In other words, this isn’t a plausible reality or a sturdy narrative. This is Cartoon Land, and no scene will end without a flailing, metaphorical slip on a banana peel. And if it wasn’t there in the script, it’s wedged in via clunky editing: When new girl Phoebe (You’s Jenna Ortega, one of the few bright spots of this whole mess) introduces herself to her classmates by making deliberately outlandish statements engineered to make the other kids keep their distance, the scene ends by cutting away from Phoebe and back to the teacher whose class she’s joining. “You crazy bitch,” he says, unprompted and in close-up. It highlights just how little McG trusts his audience to stick with this thing. It’s a suggestion that the filmmakers didn’t think the scene worked without a jarring, tonally unjustifiable “Oh no, he didn’t!” button.

The first Babysitter bent over backwards to avoid such farcical unreality and defensive, lazy humor. The sequel does the opposite—and, as a result, there’s no foundation to work from once the undead cult members pop up and start attacking Cole. And there’s no reality off of which Killer Queen can play its increasingly ludicrous personalities and plot beats. It grows more untethered as the film plays on: Cole’s parents (Ken Marino and Leslie Bibb, deserving better) ask him to start taking meds in order to see if they will quell his belief that he fought a demon cult, but they’re also planning to commit him to a psychiatric facility. When a cop shows up after Cole and Melanie have been reported missing, he crudely flirts with Bibb’s character, openly refuses to do his job, then chucks her on the chin like an affectionate grandparent. When two new evil-teen henchmen try to walk away from the mission, only to explode into embers without the film offering so much as a passing reason why, even the action set pieces stop making sense. “I don’t think you understand how this works, Jimmy,” one of them is told before he bursts into charcoal. That makes him equal to the viewer.

The unfortunate byproduct of all this is that it calls into question the Killer Queen jokes that could work, or the few times it legitimately says “Don’t take this so seriously.” Consider the way the script toys with time: Cole is 12 years old in The Babysitter, and a high-school junior in the sequel, which a title card tells us takes place “2 YEARS LATER.” It’s a meta joke of the Wet Hot American Summer: First Day Of Camp variety, but without any surrounding context or implication that it’s meant to be silly; in light of all the other gags that fail to land, it just plays like a counting error.

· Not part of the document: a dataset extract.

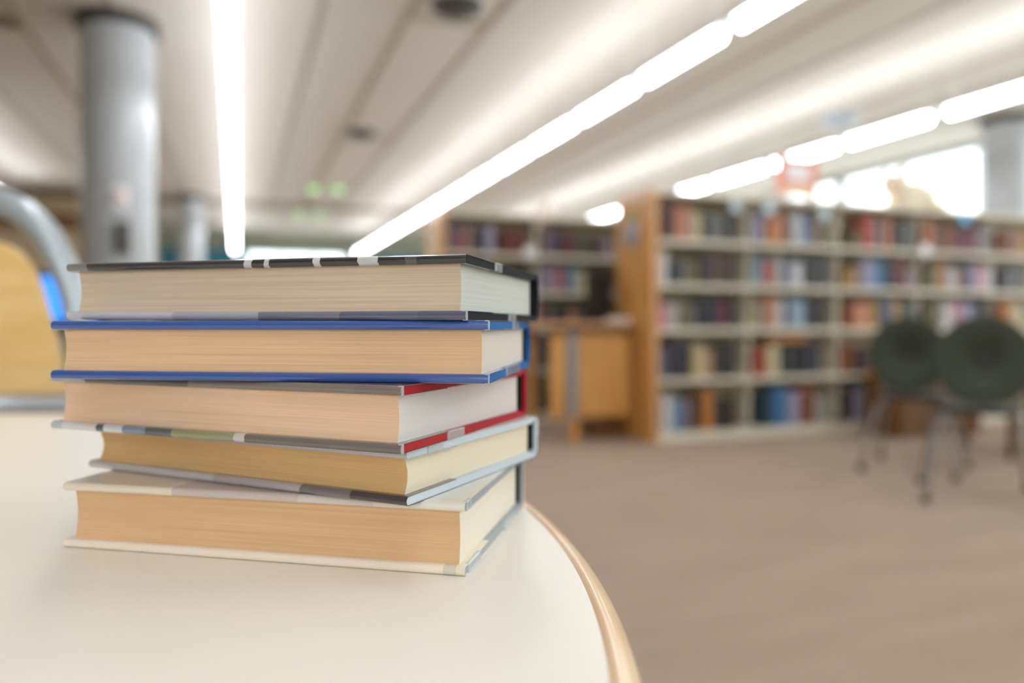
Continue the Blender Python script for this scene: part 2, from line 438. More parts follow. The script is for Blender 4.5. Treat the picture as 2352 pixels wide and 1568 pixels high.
# ------------------------------------------------------------------ the five stacked books
M_gapshade = mat('spine_gap_shade_dark', (26,20,18), rough=.9, spec=.1)
def hardback(X, D, ang, Wd, L, z0, z1, label, m_jacket, m_board, m_pages, bend=0., round_spine=.0, concave=.0018, gap=.0, tape=None, m_spine=None):
    """origin: front right corner; local -x along the fore edge, +y towards the spine"""
    T = z1-z0; B = .0042; J = .00035
    x, y = W(X, D)
    # local x axis: pointing right along the fore edge
    rz = -TH-ang
    t = thing('hardback_book', label, 'book', (x, y, TZ+z0), rz, 'hardback books stacked on the table')
    tb, tt = B+J, T-B-J
    # text block; fore edge inset and slightly hollow, spine side rounded
    ins = .0042; n = 10
    prof = []
    for i in range(n+1):
        f = i/n; z = tb+(tt-tb)*f; prof.append((ins+concave*math.sin(PI*f), z))
    ys = L-.0085
    for i in range(n+1):
        f = i/n; z = tt-(tt-tb)*f; prof.append((ys+round_spine*.8*math.sin(PI*f), z))
    nx = 24
    bm = prism(prof, -Wd+.004, -.0036, nx)
    pg = obj('page_block', bm, m_pages, t)
    # boards with rounded fore edges, hinge and spine: one closed case profile
    def arc(cy, cz, r, a0, a1, n=5): return [(cy+r*math.cos(a0+(a1-a0)*i/n), cz+r*math.sin(a0+(a1-a0)*i/n)) for i in range(n+1)]
    h = B/2; R = min(.006, T*.2)
    outer_b = arc(h, J+h, h, PI/2, 1.5*PI)                      # lower board nose (top -> bottom)
    low = [(L-.012, J)] + [(L-R+R*math.sin(a), J+R-R*math.cos(a)) for a in [PI/2*i/5 for i in range(6)]]
    sp = [(L+round_spine*math.sin(PI*i/8), J+R+(T-2*J-2*R)*i/8) for i in range(1, 8)]
    upp = [(L-R+R*math.cos(a), T-J-R+R*math.sin(a)) for a in [PI/2*i/5 for i in range(6)]] + [(L-.012, T-J)]
    outer_t = arc(h, T-J-h, h, PI/2, 1.5*PI)
    si = .0022
    inner = [(L-.012, T-B-J)] + [(L-R-.0005+(R-si)*math.sin(a), T-J-R+(R-si)*math.cos(a)) for a in [PI/2*i/4 for i in range(5)]]
    inner += [(L-si-.0005+round_spine*math.sin(PI*i/8), T-J-R-(T-2*J-2*R)*i/8) for i in range(1, 8)]
    inner += [(L-R-.0005+(R-si)*math.cos(a), J+R-(R-si)*math.sin(a)) for a in [PI/2*i/4 for i in range(5)]] + [(L-.012, B+J)]
    case = outer_b + low + sp + upp + outer_t + inner
    bm = prism(case, -Wd, 0, nx)
    bd = obj('cover_boards', bm, m_board, t)
    # near-black strip painting the shade in the gap between sheets and case
    obj('spine_gap_shade', bbox(-Wd+.005, -.0022, L-.0092, L-.0034, B+J+.0008, T-B-J-.0008), M_gapshade, t)
    # jacket: thin printed sheet around the outside and folded in over the board noses
    flap = .05
    def jack(o):
        p = [(flap, B+J+o)] + [(h-(h+o)*math.sin(a), J+h+(h+o)*math.cos(a)) for a in [PI*i/8 for i in range(9)]]
        p += [(L-.012, J-o)] + [(L-R+(R+o)*math.sin(a), J+R-(R+o)*math.cos(a)) for a in [PI/2*i/5 for i in range(6)]]
        p += [(L+o+round_spine*math.sin(PI*i/8), J+R+(T-2*J-2*R)*i/8) for i in range(1, 8)]
        p += [(L-R+(R+o)*math.cos(a), T-J-R+(R+o)*math.sin(a)) for a in [PI/2*i/5 for i in range(6)]] + [(L-.012, T-J+o)]
        p += [(h-(h+o)*math.sin(a), T-J-h+(h+o)*math.cos(a)) for a in [PI*i/8 for i in range(9)]] + [(flap, T-B-J-o)]
        return p
    a = jack(.00004); b = jack(J)
    bm = prism(a + b[::-1], -Wd-.0004, .0005, nx)
    jk = obj('dust_jacket', bm, m_jacket, t)
    parts = [pg, bd, jk]
    # clear film folded over the board ends
    if tape:
        for (y0, y1, top) in tape:
            zz = T-J-B/2 if top else J+B/2
            bm = bbox(-.0015, .0011, y0, y1, zz-B*.62, zz+B*.62)
            parts.append(obj('clear_tape', bm, M_tape, t, bevel=.0006))
    if bend:
        for o in parts:
            for v in o.data.vertices:
                s = max(0, min(1, -v.co.x/Wd)); zf = v.co.z/T
                # small warp of the loose end
                v.co.z += bend*s**4*(1-zf)
    return t
M_tape = mat('clear_film', (214,222,226), rough=.15, coat=1)
M_tape.node_tree.nodes['Principled BSDF'].inputs['Alpha'].default_value = .5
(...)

The most damning but accurate comparison would be the dire “spoof” movies of Aaron Seltzer and Jason Friedberg: Date Movie, Disaster Movie, The Starving Games, and others that imitate the throw-it-at-the-wall-and-see-what-sticks approach of vintage Zucker, Abrahams, and Zucker—minus the wit of Airplane! or the visual ingenuity of Top Secret! Killer Queen has a similar pedigree, and a likeminded commitment to believing references and crotch shots are hilarious in and of themselves. During a road trip pit stop, Cole goes to pay for snacks and is greeted by the saucy, buxom employee behind the counter, wearing what is essentially lingerie. None of the characters are nonplussed by the inexplicable nature of this “hilarious” choice. The movie is at least restrained enough not to scrawl “Isn’t that wild?! Gas station employees don’t wear that!” across the screen. Of course, maybe they’re saving that kind of gold for the third installment.